Charles V: resignation and abdication

Francesco Terzio: Emperor Charles V aged fifty, c. 1550

Yuste Monastery – Charles V’s palace

In 1556, at the age of 55, Charles, then the most powerful man in the world, Holy Roman Emperor and ruler of the global Spanish Empire, decided to lay down his crown and abdicate all his offices.

…I sought the imperial crown not in order to rule over a multitude of kingdoms but merely to ensure the welfare and prosperity of the country and my other kingdoms, and to preserve peace and concord in the whole of Christendom… To this purpose have I made many arduous journeys and have been compelled to wage many wars… but never wantonly, always very much against my own will. … I had great hopes – only few have been fulfilled and few have remained to me, and at the cost of what travails! This has made me sick and weary. Do not think that I seek to avoid any travails or perils; my powers no longer suffice. Place your trust in my son, be united, observe justice at all times and do not let unbelief appear in your midst…

Charles V on his conception of imperial office

Francesco Terzio: Emperor Charles V aged fifty, c. 1550

Yuste Monastery – Charles V’s palace

Throughout his reign Charles struggled with the contradiction between his claim to universal power and the difficulty of actually implementing this dominion in the various different parts of his vast empire. Charles was forced to be constantly on the move to compensate for the lack of an effective modern administrative apparatus. A not unimportant factor in his failure was the nature of communications at that time: strung out over whole continents, his monarchy had become ungovernable.

Charles also had to battle with the resistance of regional forces in Spain, the Netherlands and within the empire to a universal, supranational Habsburg monarchy.

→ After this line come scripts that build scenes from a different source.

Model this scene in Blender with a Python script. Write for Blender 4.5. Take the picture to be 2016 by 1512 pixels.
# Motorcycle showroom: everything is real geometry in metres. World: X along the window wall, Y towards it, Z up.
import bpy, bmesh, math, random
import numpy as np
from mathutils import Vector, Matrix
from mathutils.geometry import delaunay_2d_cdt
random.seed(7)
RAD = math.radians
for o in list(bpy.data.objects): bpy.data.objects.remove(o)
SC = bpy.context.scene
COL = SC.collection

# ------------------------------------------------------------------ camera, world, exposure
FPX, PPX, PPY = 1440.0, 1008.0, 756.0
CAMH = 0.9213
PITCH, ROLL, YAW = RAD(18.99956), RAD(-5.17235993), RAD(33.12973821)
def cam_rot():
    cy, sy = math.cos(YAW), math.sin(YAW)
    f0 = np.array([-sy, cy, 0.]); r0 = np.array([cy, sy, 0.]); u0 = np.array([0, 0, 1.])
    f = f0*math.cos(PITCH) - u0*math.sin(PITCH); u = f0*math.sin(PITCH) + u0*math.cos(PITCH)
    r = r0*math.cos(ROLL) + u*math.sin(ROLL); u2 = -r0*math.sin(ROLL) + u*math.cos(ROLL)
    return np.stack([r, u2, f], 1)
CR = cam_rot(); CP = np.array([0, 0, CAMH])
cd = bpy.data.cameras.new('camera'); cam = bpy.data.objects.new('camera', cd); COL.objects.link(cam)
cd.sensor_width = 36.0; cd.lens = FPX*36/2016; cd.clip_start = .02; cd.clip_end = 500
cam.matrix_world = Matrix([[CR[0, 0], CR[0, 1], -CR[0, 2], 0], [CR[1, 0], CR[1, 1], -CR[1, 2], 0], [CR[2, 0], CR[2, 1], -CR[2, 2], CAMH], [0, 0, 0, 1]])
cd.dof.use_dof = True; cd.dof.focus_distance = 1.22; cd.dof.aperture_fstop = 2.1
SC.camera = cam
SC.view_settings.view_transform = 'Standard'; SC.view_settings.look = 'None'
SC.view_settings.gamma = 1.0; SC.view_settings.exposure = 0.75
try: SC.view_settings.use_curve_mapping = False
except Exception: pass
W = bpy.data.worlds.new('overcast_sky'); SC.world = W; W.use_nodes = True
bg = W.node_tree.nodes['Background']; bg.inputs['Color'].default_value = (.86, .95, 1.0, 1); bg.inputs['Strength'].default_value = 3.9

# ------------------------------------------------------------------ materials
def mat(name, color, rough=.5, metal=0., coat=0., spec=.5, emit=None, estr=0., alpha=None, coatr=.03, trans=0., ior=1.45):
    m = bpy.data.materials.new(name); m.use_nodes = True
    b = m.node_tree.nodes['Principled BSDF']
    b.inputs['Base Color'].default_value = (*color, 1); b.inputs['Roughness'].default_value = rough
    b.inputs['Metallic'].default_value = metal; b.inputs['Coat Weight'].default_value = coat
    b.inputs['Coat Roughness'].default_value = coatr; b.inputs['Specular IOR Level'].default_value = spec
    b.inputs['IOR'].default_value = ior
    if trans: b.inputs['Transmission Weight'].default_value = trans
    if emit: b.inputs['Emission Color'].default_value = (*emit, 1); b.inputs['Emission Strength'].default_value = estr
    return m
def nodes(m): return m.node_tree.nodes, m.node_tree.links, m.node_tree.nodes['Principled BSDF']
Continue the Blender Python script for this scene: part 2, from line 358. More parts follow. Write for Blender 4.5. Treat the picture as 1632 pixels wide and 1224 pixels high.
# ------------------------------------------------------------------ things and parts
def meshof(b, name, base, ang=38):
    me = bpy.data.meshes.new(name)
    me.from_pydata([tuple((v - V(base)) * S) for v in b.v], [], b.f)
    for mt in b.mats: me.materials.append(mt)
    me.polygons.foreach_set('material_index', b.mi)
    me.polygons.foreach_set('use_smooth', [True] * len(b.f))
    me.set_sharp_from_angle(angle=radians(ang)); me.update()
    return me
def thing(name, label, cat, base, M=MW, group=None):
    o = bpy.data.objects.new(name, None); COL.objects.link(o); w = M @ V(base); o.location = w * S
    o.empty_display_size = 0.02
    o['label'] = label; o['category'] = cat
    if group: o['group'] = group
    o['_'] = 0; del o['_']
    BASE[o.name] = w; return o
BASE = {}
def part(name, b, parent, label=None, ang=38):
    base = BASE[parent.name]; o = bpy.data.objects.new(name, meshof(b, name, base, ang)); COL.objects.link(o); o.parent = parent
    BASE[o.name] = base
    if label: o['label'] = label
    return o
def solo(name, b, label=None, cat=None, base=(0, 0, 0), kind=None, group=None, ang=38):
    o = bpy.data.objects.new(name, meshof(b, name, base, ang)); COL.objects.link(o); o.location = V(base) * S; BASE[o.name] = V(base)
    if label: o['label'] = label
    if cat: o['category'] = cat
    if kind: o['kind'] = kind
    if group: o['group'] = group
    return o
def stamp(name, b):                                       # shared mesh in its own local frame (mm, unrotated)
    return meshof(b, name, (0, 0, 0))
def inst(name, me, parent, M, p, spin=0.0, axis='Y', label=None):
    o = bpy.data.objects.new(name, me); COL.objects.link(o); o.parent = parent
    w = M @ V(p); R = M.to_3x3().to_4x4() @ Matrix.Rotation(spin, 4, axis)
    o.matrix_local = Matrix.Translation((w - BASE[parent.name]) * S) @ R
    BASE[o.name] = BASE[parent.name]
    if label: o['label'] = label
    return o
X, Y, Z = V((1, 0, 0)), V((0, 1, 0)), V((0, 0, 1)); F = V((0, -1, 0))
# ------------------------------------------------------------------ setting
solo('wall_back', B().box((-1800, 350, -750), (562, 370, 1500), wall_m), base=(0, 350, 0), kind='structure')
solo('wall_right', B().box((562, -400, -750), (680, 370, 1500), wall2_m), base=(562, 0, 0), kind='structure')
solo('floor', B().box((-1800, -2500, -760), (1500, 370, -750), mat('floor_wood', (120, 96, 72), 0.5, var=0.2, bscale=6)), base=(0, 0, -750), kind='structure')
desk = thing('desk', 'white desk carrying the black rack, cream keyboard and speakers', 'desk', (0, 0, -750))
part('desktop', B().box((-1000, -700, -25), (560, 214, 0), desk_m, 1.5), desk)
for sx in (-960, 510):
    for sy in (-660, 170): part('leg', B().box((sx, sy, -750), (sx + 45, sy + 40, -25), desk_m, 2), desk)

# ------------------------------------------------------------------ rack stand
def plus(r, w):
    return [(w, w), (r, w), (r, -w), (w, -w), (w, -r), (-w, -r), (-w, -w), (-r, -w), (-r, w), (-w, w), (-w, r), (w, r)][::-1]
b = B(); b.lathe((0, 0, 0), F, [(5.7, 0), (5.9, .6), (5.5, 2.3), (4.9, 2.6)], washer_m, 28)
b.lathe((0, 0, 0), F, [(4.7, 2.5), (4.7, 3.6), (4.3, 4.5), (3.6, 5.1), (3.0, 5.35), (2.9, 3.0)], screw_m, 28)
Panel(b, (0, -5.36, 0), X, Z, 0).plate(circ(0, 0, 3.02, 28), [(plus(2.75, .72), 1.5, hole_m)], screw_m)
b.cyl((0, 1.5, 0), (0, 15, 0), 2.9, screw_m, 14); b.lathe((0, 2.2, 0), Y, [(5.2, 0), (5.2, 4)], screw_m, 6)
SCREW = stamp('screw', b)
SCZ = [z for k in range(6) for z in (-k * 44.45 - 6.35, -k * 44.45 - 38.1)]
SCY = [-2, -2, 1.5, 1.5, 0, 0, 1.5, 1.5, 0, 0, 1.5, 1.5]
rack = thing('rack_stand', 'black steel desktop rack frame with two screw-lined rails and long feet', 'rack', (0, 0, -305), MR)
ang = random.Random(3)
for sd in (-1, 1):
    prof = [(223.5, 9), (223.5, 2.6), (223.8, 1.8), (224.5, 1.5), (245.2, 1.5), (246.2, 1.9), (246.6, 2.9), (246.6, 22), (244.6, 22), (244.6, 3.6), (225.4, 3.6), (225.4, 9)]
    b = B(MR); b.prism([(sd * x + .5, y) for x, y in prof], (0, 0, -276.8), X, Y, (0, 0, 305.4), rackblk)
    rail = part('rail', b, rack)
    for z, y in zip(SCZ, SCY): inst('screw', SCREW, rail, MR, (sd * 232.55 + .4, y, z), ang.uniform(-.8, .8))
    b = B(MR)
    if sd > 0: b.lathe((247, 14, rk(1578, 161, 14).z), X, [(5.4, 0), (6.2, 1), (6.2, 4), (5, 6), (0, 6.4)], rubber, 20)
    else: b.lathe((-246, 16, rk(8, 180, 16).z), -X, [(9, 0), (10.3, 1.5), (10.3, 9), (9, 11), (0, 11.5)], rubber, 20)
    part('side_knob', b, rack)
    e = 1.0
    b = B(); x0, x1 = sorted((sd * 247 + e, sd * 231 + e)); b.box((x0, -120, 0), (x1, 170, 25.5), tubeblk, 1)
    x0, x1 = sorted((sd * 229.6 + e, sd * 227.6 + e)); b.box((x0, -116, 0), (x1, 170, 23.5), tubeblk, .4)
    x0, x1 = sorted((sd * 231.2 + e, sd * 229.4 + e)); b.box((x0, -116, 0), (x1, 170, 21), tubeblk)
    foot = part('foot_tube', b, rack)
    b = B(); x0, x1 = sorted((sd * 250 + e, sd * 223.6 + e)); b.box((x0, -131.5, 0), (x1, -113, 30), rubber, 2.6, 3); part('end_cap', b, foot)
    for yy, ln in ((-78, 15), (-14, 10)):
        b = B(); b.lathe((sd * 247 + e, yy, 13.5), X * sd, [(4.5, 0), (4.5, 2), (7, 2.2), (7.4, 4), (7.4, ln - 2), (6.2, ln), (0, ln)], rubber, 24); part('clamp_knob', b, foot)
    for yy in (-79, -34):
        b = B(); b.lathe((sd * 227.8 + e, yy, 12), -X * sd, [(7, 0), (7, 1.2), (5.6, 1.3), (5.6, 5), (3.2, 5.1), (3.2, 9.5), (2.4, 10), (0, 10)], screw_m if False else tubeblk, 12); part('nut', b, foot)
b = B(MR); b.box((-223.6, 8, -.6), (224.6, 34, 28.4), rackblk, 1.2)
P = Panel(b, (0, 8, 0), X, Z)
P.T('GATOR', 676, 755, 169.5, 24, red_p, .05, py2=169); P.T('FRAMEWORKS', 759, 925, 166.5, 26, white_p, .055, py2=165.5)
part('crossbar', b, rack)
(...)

Eventually he abandoned his hopes, accepting the unfeasibility of the undertaking. The office of Holy Roman Emperor passed to his brother Ferdinand and the Spanish crown to his son Philip. Even within the dynasty it was no longer possible to prevent power being split between several different lines.

The emperor’s last refuge was the Hieronymite monastery of Yuste on the uplands of the Estremadura south-west of Madrid. The Order of St Jerome was an eremitic community devoted to an ascetic and solitary life as the path to finding God. Charles spent his last two years at Yuste, incapacitated by various ailments, in particular gout. Riddled with pain, he had to be carried about in sedan chairs or on litters. While Charles did not enter the order, he lived within the monastic community and had a small palace built in the Italian style with eight rooms adjoining the monastery. His bedchamber shared a connecting door with the sanctuary of the monastery church, making it possible for Charles to follow Mass from his bed even when he was virtually immobilized by his gout.

The gout was a consequence of Charles’s eating habits. The emperor was devoted to the pleasures of the table, a gourmand who spent huge sums on obtaining specialities for his meals. He ate immoderately and hastily, causing problems with his health. In the end, however, it was malaria which killed him.

Following his death in 1558 the emperor’s mortal remains were initially interred beneath the altar of the monastery church. Later on his son Philip II had his coffin transferred to the pantheon of the Spanish kings in the palatial monastery of El Escorial. Yuste monastery was destroyed during the Peninsular War and abandoned. In 1958, to mark the fourth centenary of Charles’s death, it was restored and given back to the Order of St Jerome. Today the Hieronymites at Yuste continue to preserve the memory of the emperor who came to grief with his vision of universal monarchy.